なお、想像できるように、IQの高い州ほどおおむね一人当たり所得も高い、という結果も出ています(注)。つまり、ケリー支持州はブッシュ支持州よりも一人当たり所得が高いわけです。
(以上、http://sq.4mg.com/stateIQ-income.htm(11月18日アクセス。以下同じ)による。)

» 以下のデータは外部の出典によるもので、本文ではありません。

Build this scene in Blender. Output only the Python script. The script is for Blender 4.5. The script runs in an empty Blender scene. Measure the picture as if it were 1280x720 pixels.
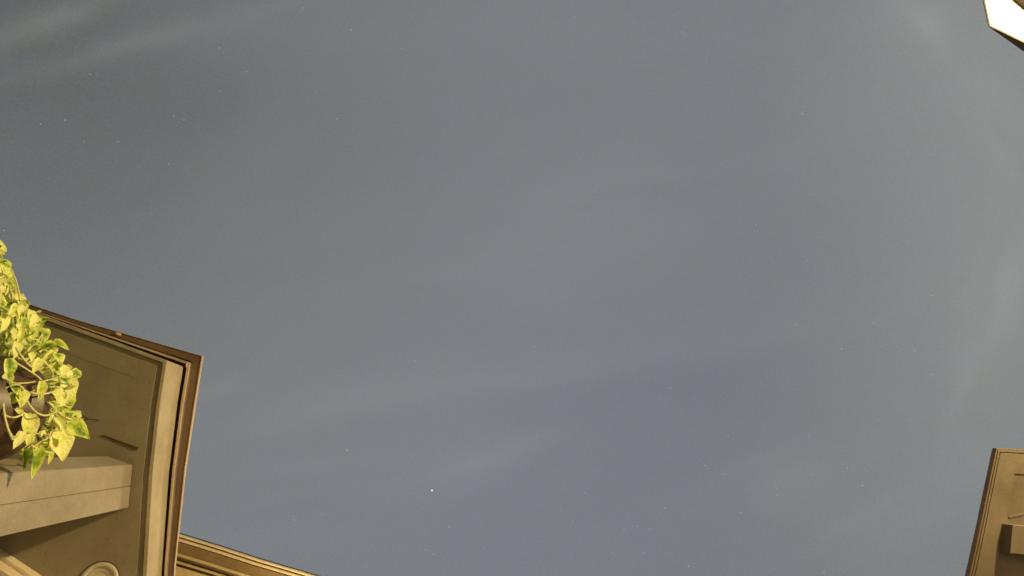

 (注)ついでに、(ホンモノの)IQについて解説しておく。
ア IQは少年期以降は殆ど変化しない(http://sq.4mg.com/r_iq_ei.htm)。
イ 男女間に平均IQの差はないが、これはIQがそのように設計されている指数だからにほかならない。ただし、IQの標準偏差は男性の方が女性より大きい。男性は数的処理や空間把握に長け、女性は言語能力に長けている。(http://sq.4mg.com/male-femaleIQ.htm
ウ 所得を決定する要因としては、理性的知能(IQ)よりも感情的知能(社交能力、やる気等)の方が大きい(http://sq.4mg.com/r_iq_ei.htm前掲)。
エ 「人種」のIQを、データの得られている範囲で高い方から並べると、欧米のユダヤ人、東アジア人(中国人・日本人・朝鮮人)、欧米の白人=イスラエル人、アラブ人(エジプト人)=米国の黒人、アフリカの黒人の順となる。厳しい環境(寒冷な気候や迫害)・移住(やる気。奴隷としての移住は逆。コラム#280参照)・漢字の習得・IQの高い「人種」との混血・高い生活水準、が高いIQをもたらすと考えられている。(http://sq.4mg.com/IQblacks.htm及びhttp://sq.4mg.com/IQdifferences.htm

3 教育程度

IQが高ければ教育程度も高いはずです。
これは四年前の2000年の大統領選挙についての分析ですが、大卒以上の学歴のある者の割合の多い10州のうち、民主党のゴアが勝ったのが6州であったのに対しブッシュが勝ったのは4州、割合の少ない10州はブッシュがすべてを制する、という具合に住民の平均的な教育程度が高い州ほど民主党支持州が多いという結果が出ています(http://www.ginandtacos.com/education.jpg)。
 今回の大統領選挙でも、間違いなく同様の結果が出ているはずです。

4 離婚率

一見意外なのが、離婚率が低い州ほどケリーが勝った州が多いという点です。
なぜ意外かと言うと、今回の大統領選挙は価値を最大のイッシューとする選挙であったとされており、ブッシュ支持者は家族の価値を重視する人々であるはずだからです。
しかしよく考えてみると、これは不思議でも何でもありません。
教育程度が高い州ほどケリー支持州が多いわけですが、教育期間が長ければ長いほど、より年長で成熟してから結婚することになりますし、教育程度が高ければ所得も高く経済的事情からの離婚も減るはずだからです。
結局、ブッシュの支持者達は、家族の幸せを味わっていない者が多いからこそ、家族の価値の擁護を唱えている、ということになります。